Non-Absolutism and Understanding
"Only a Sith deals an absolute."
-Obi Wan Kenobi
The most striking and profound philosophy I have ecountered recently is that of the Jainist concept of "Anekantavada" or "Non-absolutism."
It's a thinking principle of immense social, political, spiritual, and educational utility.
The Jains saw existence as infinitely or close to infinitely complex. As a result, they thought no person, worldview, or theory had the complete answers because no finite perspective on existence accounts entirely for the whole system.
"No one sees the whole picture."
To the Jains, there are no absolutes. It's not a matter of whether a philosophy, belief system, or person is right or wrong on matters with great complexity and uncertainty...in a sense they are neither and both.

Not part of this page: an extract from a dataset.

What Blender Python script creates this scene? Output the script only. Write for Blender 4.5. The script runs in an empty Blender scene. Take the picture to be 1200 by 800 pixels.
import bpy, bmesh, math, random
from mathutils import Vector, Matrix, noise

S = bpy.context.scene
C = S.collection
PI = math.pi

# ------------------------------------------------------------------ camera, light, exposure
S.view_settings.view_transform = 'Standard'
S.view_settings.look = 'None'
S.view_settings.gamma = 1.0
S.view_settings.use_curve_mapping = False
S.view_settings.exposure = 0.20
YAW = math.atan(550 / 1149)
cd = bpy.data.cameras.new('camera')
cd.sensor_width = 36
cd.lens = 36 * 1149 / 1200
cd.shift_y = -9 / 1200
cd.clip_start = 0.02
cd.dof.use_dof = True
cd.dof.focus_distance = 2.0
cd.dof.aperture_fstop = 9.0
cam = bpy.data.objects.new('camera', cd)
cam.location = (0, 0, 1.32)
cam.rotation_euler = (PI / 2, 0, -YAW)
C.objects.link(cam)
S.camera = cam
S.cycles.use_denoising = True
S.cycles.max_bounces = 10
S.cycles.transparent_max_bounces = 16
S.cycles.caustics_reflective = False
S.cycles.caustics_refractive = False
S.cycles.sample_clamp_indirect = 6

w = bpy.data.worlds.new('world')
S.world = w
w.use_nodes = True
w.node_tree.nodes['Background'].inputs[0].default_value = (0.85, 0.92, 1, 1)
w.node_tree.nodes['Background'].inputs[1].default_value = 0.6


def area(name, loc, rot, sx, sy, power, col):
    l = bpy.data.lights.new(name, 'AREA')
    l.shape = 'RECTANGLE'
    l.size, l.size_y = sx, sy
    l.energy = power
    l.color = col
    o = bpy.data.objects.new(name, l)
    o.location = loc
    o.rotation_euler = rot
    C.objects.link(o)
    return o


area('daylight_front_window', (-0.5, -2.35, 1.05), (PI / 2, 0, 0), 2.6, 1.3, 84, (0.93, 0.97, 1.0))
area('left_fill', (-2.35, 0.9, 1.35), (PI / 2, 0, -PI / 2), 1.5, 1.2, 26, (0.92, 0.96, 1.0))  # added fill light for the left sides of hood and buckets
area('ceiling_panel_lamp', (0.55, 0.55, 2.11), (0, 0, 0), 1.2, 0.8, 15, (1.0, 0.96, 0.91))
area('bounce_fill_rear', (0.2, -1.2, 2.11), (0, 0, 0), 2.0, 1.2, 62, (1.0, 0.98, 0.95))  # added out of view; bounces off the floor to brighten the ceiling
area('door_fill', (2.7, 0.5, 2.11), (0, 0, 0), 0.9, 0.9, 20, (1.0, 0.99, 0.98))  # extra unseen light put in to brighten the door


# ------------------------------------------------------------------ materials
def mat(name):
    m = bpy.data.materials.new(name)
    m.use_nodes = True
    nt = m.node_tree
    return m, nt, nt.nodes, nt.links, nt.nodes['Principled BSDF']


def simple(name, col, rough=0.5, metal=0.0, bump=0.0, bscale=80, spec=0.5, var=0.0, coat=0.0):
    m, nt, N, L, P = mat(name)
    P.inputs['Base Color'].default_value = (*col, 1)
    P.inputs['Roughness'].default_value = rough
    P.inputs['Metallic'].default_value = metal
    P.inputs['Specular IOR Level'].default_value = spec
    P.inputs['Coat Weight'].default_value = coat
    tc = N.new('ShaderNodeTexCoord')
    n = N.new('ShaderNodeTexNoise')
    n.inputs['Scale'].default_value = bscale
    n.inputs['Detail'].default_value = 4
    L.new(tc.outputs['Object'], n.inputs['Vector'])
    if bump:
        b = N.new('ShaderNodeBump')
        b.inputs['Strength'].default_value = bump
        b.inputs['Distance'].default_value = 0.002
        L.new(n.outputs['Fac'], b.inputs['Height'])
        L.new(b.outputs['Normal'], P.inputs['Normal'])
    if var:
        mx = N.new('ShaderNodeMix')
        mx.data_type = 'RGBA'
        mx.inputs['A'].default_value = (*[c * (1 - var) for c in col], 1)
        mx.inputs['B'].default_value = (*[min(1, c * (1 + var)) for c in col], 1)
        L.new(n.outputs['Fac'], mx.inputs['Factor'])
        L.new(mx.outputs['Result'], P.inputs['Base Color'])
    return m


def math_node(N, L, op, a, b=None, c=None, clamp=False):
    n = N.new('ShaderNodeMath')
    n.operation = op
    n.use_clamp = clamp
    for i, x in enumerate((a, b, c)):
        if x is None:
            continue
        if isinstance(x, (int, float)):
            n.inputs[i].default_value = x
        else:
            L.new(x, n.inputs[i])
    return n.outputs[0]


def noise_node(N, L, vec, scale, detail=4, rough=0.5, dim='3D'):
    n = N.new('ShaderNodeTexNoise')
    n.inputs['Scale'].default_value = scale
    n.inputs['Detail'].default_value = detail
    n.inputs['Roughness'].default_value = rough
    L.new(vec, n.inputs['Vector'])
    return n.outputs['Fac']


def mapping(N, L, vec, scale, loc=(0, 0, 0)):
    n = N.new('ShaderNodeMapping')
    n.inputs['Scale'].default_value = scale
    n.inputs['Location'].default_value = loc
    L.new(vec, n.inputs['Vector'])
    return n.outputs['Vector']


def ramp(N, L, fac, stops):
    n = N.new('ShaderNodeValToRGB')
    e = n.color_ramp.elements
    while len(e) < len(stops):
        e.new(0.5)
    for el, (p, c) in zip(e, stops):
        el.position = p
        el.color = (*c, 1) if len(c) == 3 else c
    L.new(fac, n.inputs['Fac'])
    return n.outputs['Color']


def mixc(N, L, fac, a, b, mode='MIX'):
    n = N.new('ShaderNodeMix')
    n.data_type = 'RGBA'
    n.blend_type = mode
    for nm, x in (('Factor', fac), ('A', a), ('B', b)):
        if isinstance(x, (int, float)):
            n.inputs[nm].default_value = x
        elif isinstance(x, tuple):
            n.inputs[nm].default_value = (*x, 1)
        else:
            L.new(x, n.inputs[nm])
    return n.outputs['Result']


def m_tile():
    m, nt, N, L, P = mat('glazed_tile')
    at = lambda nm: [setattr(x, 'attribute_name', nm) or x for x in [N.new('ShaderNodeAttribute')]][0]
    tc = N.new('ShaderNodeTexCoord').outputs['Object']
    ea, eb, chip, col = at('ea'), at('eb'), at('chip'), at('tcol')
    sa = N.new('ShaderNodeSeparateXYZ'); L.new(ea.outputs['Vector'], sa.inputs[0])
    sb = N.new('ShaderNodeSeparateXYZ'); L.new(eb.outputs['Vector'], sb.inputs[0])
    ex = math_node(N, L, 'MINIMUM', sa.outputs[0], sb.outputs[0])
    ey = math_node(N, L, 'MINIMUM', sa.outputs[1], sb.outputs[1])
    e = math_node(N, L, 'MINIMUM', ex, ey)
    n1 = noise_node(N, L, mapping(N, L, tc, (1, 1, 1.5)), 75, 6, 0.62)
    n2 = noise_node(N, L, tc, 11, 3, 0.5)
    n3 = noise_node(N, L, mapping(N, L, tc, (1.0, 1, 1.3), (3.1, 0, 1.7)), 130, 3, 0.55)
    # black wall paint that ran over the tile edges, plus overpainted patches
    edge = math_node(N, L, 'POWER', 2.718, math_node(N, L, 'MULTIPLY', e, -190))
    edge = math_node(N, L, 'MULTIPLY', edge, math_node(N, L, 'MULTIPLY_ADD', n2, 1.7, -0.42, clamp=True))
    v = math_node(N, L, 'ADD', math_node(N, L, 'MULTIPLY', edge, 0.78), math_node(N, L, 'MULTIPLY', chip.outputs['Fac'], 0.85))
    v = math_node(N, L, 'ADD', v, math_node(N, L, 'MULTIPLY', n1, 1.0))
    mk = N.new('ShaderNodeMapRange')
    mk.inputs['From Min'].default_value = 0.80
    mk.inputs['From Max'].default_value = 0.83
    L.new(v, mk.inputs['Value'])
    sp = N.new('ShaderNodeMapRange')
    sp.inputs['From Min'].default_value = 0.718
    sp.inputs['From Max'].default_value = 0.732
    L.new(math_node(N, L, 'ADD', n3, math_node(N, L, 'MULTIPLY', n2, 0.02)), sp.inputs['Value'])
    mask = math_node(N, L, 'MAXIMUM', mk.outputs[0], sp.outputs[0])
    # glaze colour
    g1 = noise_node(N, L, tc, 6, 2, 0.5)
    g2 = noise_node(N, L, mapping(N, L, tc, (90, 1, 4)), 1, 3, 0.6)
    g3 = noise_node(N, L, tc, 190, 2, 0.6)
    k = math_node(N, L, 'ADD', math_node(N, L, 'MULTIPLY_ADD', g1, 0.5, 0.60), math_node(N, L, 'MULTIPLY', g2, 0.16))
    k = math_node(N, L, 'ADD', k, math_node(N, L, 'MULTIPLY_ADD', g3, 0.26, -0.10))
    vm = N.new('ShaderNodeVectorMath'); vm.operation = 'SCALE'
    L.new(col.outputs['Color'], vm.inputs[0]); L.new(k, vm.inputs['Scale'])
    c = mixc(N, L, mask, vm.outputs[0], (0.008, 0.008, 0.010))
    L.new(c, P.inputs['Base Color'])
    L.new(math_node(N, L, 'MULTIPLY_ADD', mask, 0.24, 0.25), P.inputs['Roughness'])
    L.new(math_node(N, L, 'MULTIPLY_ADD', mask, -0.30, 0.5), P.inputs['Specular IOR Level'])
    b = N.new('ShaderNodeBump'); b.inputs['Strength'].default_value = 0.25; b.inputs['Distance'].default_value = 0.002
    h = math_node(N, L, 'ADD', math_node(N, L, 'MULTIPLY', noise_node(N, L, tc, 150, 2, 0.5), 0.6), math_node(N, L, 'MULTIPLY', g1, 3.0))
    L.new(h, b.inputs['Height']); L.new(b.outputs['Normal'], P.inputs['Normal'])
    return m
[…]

In the philosophy of non-absolutism, the argument is that if you simplify complex things, you'll end up missing core variables that could factor into a clearer understanding. It's harder to predict, and harder to control something, when you don't account for all the variables.
All it takes is one variable not accounted for to foil a plan or strategy or undercut an understanding.
The more complex a system is or a "thing" in general is, the more variables and factors it's gonna have, which makes absolutes in terms of statements, conclusions, or understandings all the more difficult to do with complexity.
It's like "spectrumizing a sphere." A two dimensional single line spectrum cannot even possibly come close to accounting for all the points and positions of a sphere and its complexity.
The reason "non-absolutism" is useful in a variety of ways is, in terms of ethics, it leads to the least judgement and condemnation. In terms of academia and education, it leads to intellectual humility and the stimulation of genuine curiosity.
In terms of belief it leads to a relatively healthy uncertainty that can prevent your mind from being hijacked by ideas and sucking you in to dangerous or destructive causes.
In terms of politics it can lead to a breaking down of barriers and respectfulness of those you disagree with, maybe enabling some serious compromise. Politics is, after all, a two dimensional sprectrumization that grossly oversimplifies a multidimensional complex system.
If you mitigate absolutes and absolutist thinking, you often neutralize the contention and conflict they can cause. You create a more open system with more open minds that acknowledge it's complexity.
Healing brokenness in a complex world and complex situations can only really be done with complex thinking that accounts for the plethora of variables that our world, and our lives have.
Non-absolutism can be summed up as "an optimistic uncertainty that accounts for complexity, where in terms of the truly uncertain aspects of existence we are neither completely right or completely wrong. It's just none of us see the whole picture."